(a) Why does Li have a larger first ionization energy than Na? (b) The difference between the third and fourth ionization energies of scandium is much larger than the difference between the third and fourth ionization energies of titanium. Why? (c) Why does Li have a much larger second ionization energy than Be?

The first ionization energy is the energy required to remove one electron from the outermost shell of an atom. It depends mainly on the effective nuclear charge and atomic size of the atom. Li (lithium) has an atomic number of 3 (1s²2s¹), while Na (sodium) has an atomic number of 11 (1s²2s²2p⁶3s¹). Both elements are in the same group (alkali metals), so the main difference will be in their atomic size and the effective nuclear charge they have. Li has a smaller atomic size and a higher effective nuclear charge, hence more energy is needed to remove its outer electron than Na, which has a larger atomic size and a lower effective nuclear charge.

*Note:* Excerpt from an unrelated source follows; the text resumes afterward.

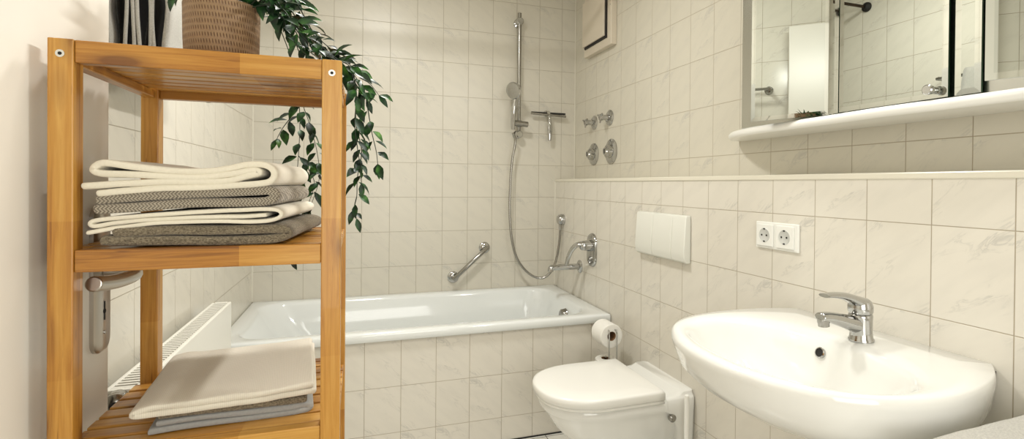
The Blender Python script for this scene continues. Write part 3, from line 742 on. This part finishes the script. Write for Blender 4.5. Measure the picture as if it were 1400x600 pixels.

Scandium (Sc) has an atomic number of 21 (1s²2s²2p⁶3s²3p⁶4s²3d¹), and Titanium (Ti) has an atomic number of 22 (1s²2s²2p⁶3s²3p⁶4s²3d²). Now let's analyze each ionization step. For the first three ionizations, electrons are removed from the 4s and 3d orbitals in both atoms. However, significant energy is needed to remove the fourth electron from Sc as it has to come out of the 3d orbital. In Ti, after the third ionization, one electron is still left in its 3d orbital, making the fourth ionization less difficult. This is why the difference between the third and fourth ionization energies of Sc is much larger than that of Ti. The 3d electrons in Sc are closer to the nucleus than the 4s electrons, providing additional shielding effect and making the ionization process harder.

Lithium (Li) has an electron configuration of 1s²2s¹, and Beryllium (Be) has an electron configuration of 1s²2s². When the first ionization occurs in Li, an electron from the outermost shell (2s¹) is removed. After this, the electron configuration becomes 1s², which corresponds to the noble gas configuration of helium. Hence, removing the second electron from Li will involve breaking a stable noble gas configuration, requiring a significantly larger amount of energy. In the case of Be, after the first ionization, the electron configuration becomes 1s²2s¹, which doesn't correspond to a noble gas configuration. Therefore, removing the second electron from Be will require less energy compared to Li. In summary, Li has a much larger second ionization energy than Be due to the stability of the noble gas configuration formed after the first ionization in Li.